After failed attempts to allow regulated use, no domestic chickens for Oak Island, Boiling Spring Lakes

Sorry, chicken lovers. Both Oak Island and Boiling Spring Lakes have recently opted not to adopt new chicken codes that would have opened up domestic ownership inside municipal limits.

As suburban chickens gain popularity, local governments are figuring out how to regulate them. Oak Island is in the process of attempting to regulate domestic chickens in town limits. (Port City Daily/File photo)
As suburban chickens gain popularity, local governments are figuring out how to regulate them. Oak Island is in the process of attempting to regulate domestic chickens in town limits. (Port City Daily/File photo)

OAK ISLAND — Both Oak Island and Boiling Spring Lakes punted the opportunity to allow regulated domestic chickens inside municipal limits.

On Tuesday, Oak Island Town Council unanimously voted to adopt a livestock ordinance that bans keeping livestock in town limits, including fowl.

Related: Boiling Spring Lakes votes down chicken ordinance, code to remain the same

Council was presented with two options, both of which included a recommendation from the planning department that explicitly bans livestock — language that was overlooked when the town adopted its Unified Development Ordinance.

The second option — the option Council opted not to adopt — included the livestock ban, but outlined specific regulations for keeping domestic hens.

Consideration of small pigs was given, but according to planning board documents, was nixed after realizing “code enforcement staff would be placed in the odd position of determining the weight of a pet potbellied pig.”

Under the second option which would have allowed chickens, domestic chickens would be permitted on single-family lots that are at least 0.15-acres. Permits would have cost $50 for town residents to keep up to 10 female chickens in at least a 10-square-foot enclosure.
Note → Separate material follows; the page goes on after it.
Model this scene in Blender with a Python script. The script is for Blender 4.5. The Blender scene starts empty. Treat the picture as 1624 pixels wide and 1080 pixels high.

Coops would have been required to be constructed at least 15 feet from property lines and 25 feet from neighboring residences. Eggs, meat, or any other chicken-related product would not have been permitted to be sold for commercial use.

Two failed chicken codes

On June 3, after months of discussion, Boiling Spring Lakes voted down similar chicken-related regulations that would have opened up ownership in city limits.

Chickens are currently permitted in Boiling Spring Lakes’ R-6 zoning district, which has a minimum 5-acre lot size. This zoning requirement excludes a majority of the city’s residents.

Commissioners denied the ordinance amendment 4-1, with mayoral candidate and current pro-tem Steven Barger casting the lone vote in favor of the changes.